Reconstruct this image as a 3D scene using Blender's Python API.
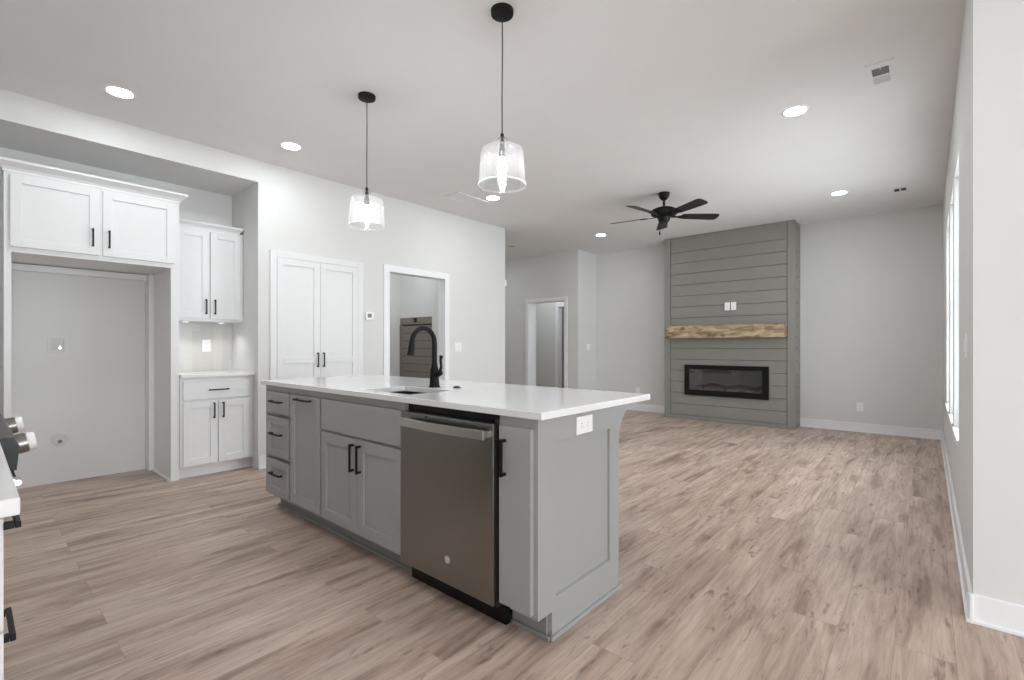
import bpy, bmesh, math, random
from mathutils import Vector, Matrix
random.seed(7)
S = bpy.context.scene
for o in list(bpy.data.objects): bpy.data.objects.remove(o)
COL = S.collection

# ---------------------------------------------------------------- camera
F_PX, CAM_H, HZ, PHI = 476.56, 1.164, 345.8, 0.717
cam_d = bpy.data.cameras.new('camera'); cam = bpy.data.objects.new('camera', cam_d); COL.objects.link(cam)
cam_d.sensor_width = 36; cam_d.sensor_fit = 'HORIZONTAL'; cam_d.lens = 36 * F_PX / 1024
cam_d.shift_y = (HZ - 340) / 1024; cam_d.clip_start = 0.02
cam.location = (0, 0, CAM_H); cam.rotation_euler = (math.pi / 2, 0, PHI)
S.camera = cam
# ---------------------------------------------------------------- exposure, world, daylight
S.view_settings.view_transform = 'Standard'; S.view_settings.look = 'None'
S.view_settings.exposure = 1.2; S.view_settings.gamma = 1; S.view_settings.use_curve_mapping = False
S.cycles.max_bounces = 16; S.cycles.diffuse_bounces = 10; S.cycles.transparent_max_bounces = 16
W = bpy.data.worlds.new('overcast_sky'); S.world = W; W.use_nodes = True
bg = W.node_tree.nodes['Background']; bg.inputs[0].default_value = (0.93, 0.97, 1.0, 1); bg.inputs[1].default_value = 1.15
LENS_E = 56.0       # recessed lamp lens emission
BULB_E = 74.0

def area(name, loc, rot, sx, sy, power, color=(1, 1, 1)):
    d = bpy.data.lights.new(name, 'AREA'); d.shape = 'RECTANGLE'; d.size = sx; d.size_y = sy; d.energy = power; d.color = color
    o = bpy.data.objects.new(name, d); COL.objects.link(o); o.location = loc; o.rotation_euler = rot
    return o
PI = math.pi
# daylight coming in through the dining-area glass, beside the camera, plus an added light behind it
area('daylight_patio_door', (5.05, 0.2, 1.15), (0, PI / 2, 0), 2.1, 2.8, 56, (0.90, 0.965, 1.0))
area('back_fill_light', (2.7, -3.30, 1.35), (PI / 2, 0, 0), 3.2, 1.9, 20, (0.90, 0.965, 1.0))  # added light at an unseen back opening, placed to brighten the far wall
# daylight through the three living-room windows
for yc in (4.30, 5.15, 6.10):
    area('daylight_window', (0.36, yc, 1.45), (0, PI / 2, 0), 2.2, 0.80, 21, (0.90, 0.965, 1.0))

# ---------------------------------------------------------------- materials
MT = {}
def nodes(name):
    m = bpy.data.materials.new(name); m.use_nodes = True; nt = m.node_tree; MT[name] = m
    return m, nt, nt.nodes['Principled BSDF'], nt.nodes.new, nt.links.new
def lin(c):
    return tuple((v / 12.92 if v <= .04045 else ((v + .055) / 1.055) ** 2.4) for v in [x / 255 for x in c]) + (1,)
def mat(name, rgb, rough=.5, metal=0, noise=0.03, scale=8, bump=0, stretch=(1, 1, 1), spec=.5, coat=0):
    m, nt, p, N, L = nodes(name)
    c = lin(rgb)
    tc = N('ShaderNodeTexCoord'); mp = N('ShaderNodeMapping'); mp.inputs['Scale'].default_value = stretch
    L(tc.outputs['Object'], mp.inputs[0])
    n = N('ShaderNodeTexNoise'); n.inputs['Scale'].default_value = scale; n.inputs['Detail'].default_value = 4; L(mp.outputs[0], n.inputs[0])
    r = N('ShaderNodeValToRGB'); r.color_ramp.elements[0].position = .3; r.color_ramp.elements[1].position = .7
    r.color_ramp.elements[0].color = tuple(v * (1 - noise) for v in c[:3]) + (1,)
    r.color_ramp.elements[1].color = tuple(min(1, v * (1 + noise)) for v in c[:3]) + (1,)
    L(n.outputs[0], r.inputs[0]); L(r.outputs[0], p.inputs['Base Color'])
    p.inputs['Roughness'].default_value = rough; p.inputs['Metallic'].default_value = metal
    p.inputs['Specular IOR Level'].default_value = spec; p.inputs['Coat Weight'].default_value = coat
    if bump:
        b = N('ShaderNodeBump'); b.inputs['Strength'].default_value = bump; b.inputs['Distance'].default_value = .002
        L(n.outputs[0], b.inputs['Height']); L(b.outputs[0], p.inputs['Normal'])
    return m
WALL = mat('wall_paint', (217, 217, 216), .75, noise=.012, scale=3, bump=.05, spec=.3)
CEIL = mat('ceiling_paint', (226, 226, 226), .85, noise=.012, scale=3, spec=.2)
TRIM = mat('trim_white', (234, 235, 237), .4, noise=.01)
CABW = mat('cabinet_white', (225, 225, 226), .4, noise=.01)
GREY = mat('island_grey_paint', (160, 161, 162), .38, noise=.015)
GREYD = mat('toe_kick_grey', (140, 140, 139), .5, noise=.02)
SHIP = mat('shiplap_grey_paint', (136, 134, 129), .36, noise=.02, scale=4)
GAP = mat('groove_dark', (58, 58, 56), .8)
MUDP = mat('mudroom_panel_paint', (128, 118, 110), .5, noise=.03)
QUARTZ = mat('white_quartz', (234, 234, 235), .13, noise=.012, scale=30, coat=.2)
BLACK = mat('matte_black_metal', (14, 14, 15), .5, metal=0, noise=.05, spec=.25)
BLKGLOSS = mat('black_gloss', (10, 10, 11), .3, noise=.02, spec=.3)
DARK = mat('dark_cavity', (28, 27, 26), .8)
STEEL = mat('brushed_stainless', (146, 145, 142), .3, metal=1, noise=.05, scale=25, stretch=(1, 1, 60), bump=.04)
STEELB = mat('bright_steel', (205, 203, 198), .38, metal=1, noise=.03, scale=25)
SINKM = mat('sink_steel', (128, 128, 128), .3, metal=1, noise=.04, scale=30)
CHROME = mat('polished_chrome', (225, 225, 228), .12, metal=1, noise=.01)
PLATE = mat('white_plastic', (240, 240, 240), .35, noise=.01)
SLOT = mat('slot_grey', (176, 176, 176), .5)
LOUV = mat('louver_grey', (120, 121, 122), .5)
LOUVL = mat('pale_grey_plastic', (205, 205, 202), .5)
LCD = mat('lcd_dark', (70, 76, 82), .2)
ASH = mat('ember_bed', (170, 170, 168), .8, noise=.5, scale=60, bump=.5)
LOG = mat('faux_log', (78, 70, 62), .85, noise=.45, scale=24, stretch=(1, 5, 5), bump=.5)
GRASS = mat('lawn_green', (150, 165, 120), .9, noise=.2, scale=3)
PATIO = mat('patio_concrete', (190, 188, 184), .9, noise=.06, scale=3)
CORD = mat('pendant_cord', (40, 40, 40), .6, noise=.1, scale=200)
FANB = mat('fan_blade_black', (30, 29, 29), .45, noise=.12, scale=20, stretch=(1, 12, 1))

def mat_floor():
    m, nt, p, N, L = nodes('vinyl_plank_floor')
    tc = N('ShaderNodeTexCoord'); mp = N('ShaderNodeMapping'); mp.inputs['Rotation'].default_value = (0, 0, PI / 2)
    L(tc.outputs['Object'], mp.inputs[0])
    br = N('ShaderNodeTexBrick'); br.offset = .37; br.offset_frequency = 2
    for k, v in (('Scale', 1), ('Brick Width', 1.22), ('Row Height', .178), ('Mortar Size', .0008), ('Mortar Smooth', .1), ('Bias', 0)): br.inputs[k].default_value = v
    br.inputs['Color1'].default_value = (0, 0, 0, 1); br.inputs['Color2'].default_value = (1, 1, 1, 1); br.inputs['Mortar'].default_value = (.5, .5, .5, 1)
    L(mp.outputs[0], br.inputs[0])
    # per-plank offset so each plank has its own figure
    ml = N('ShaderNodeVectorMath'); ml.operation = 'SCALE'; ml.inputs['Scale'].default_value = 31.0; L(br.outputs['Color'], ml.inputs[0])
    ad = N('ShaderNodeVectorMath'); ad.operation = 'ADD'; L(tc.outputs['Object'], ad.inputs[0]); L(ml.outputs[0], ad.inputs[1])
    def nz(scale, st, det, dist=0):
        q = N('ShaderNodeMapping'); q.inputs['Scale'].default_value = st; L(ad.outputs[0], q.inputs[0])
        n = N('ShaderNodeTexNoise'); n.inputs['Scale'].default_value = scale; n.inputs['Detail'].default_value = det; n.inputs['Distortion'].default_value = dist
        n.inputs['Roughness'].default_value = .6
        L(q.outputs[0], n.inputs[0]); return n
    n1 = nz(1.0, (9, 1.3, 1), 5, .6); n2 = nz(1.0, (60, 3.5, 1), 4, .3); n3 = nz(1, (26, 5.0, 1), 4, 1.6)
    r1 = N('ShaderNodeValToRGB'); e = r1.color_ramp.elements
    e[0].position = .30; e[0].color = lin((142, 120, 106)); e[1].position = .66; e[1].color = lin((206, 186, 172))
    x = e.new(.47); x.color = lin((185, 163, 149))
    L(n1.outputs[0], r1.inputs[0])
    r2 = N('ShaderNodeValToRGB'); e = r2.color_ramp.elements
    e[0].position = .33; e[0].color = (.80, .79, .78, 1); e[1].position = .62; e[1].color = (1.05, 1.05, 1.05, 1)
    L(n2.outputs[0], r2.inputs[0])
    r3 = N('ShaderNodeValToRGB'); e = r3.color_ramp.elements
    e[0].position = .30; e[0].color = (.50, .46, .44, 1); e[1].position = .41; e[1].color = (1, 1, 1, 1)
    L(n3.outputs[0], r3.inputs[0])
    def mul(a, b, f=1):
        q = N('ShaderNodeMix'); q.data_type = 'RGBA'; q.blend_type = 'MULTIPLY'; q.inputs[0].default_value = f
        L(a, q.inputs[6]); L(b, q.inputs[7]); return q.outputs[2]
    c = mul(mul(r1.outputs[0], r2.outputs[0]), r3.outputs[0], .8)
    pl = N('ShaderNodeMapRange'); pl.inputs[3].default_value = .94; pl.inputs[4].default_value = 1.05; L(br.outputs['Color'], pl.inputs[0])
    cb = N('ShaderNodeCombineColor'); [L(pl.outputs[0], cb.inputs[i]) for i in range(3)]
    c = mul(c, cb.outputs[0])
    mo = N('ShaderNodeMix'); mo.data_type = 'RGBA'; L(br.outputs['Fac'], mo.inputs[0]); L(c, mo.inputs[6]); mo.inputs[7].default_value = lin((146, 128, 115))
    L(mo.outputs[2], p.inputs['Base Color'])
    p.inputs['Roughness'].default_value = .42; p.inputs['Specular IOR Level'].default_value = .4
    b = N('ShaderNodeBump'); b.inputs['Strength'].default_value = .12; b.inputs['Distance'].default_value = .001; L(n2.outputs[0], b.inputs['Height']); L(b.outputs[0], p.inputs['Normal'])
    return m
FLOOR = mat_floor()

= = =

● **Exercise aim**: Repeat, with no pictures, each line from the beginning of the data through the line containing "COL = S.collection", inclusive.

● **Result below**:
Reconstruct this image as a 3D scene using Blender's Python API.
import bpy, bmesh, math, random
from mathutils import Vector, Matrix
random.seed(7)
S = bpy.context.scene
for o in list(bpy.data.objects): bpy.data.objects.remove(o)
COL = S.collection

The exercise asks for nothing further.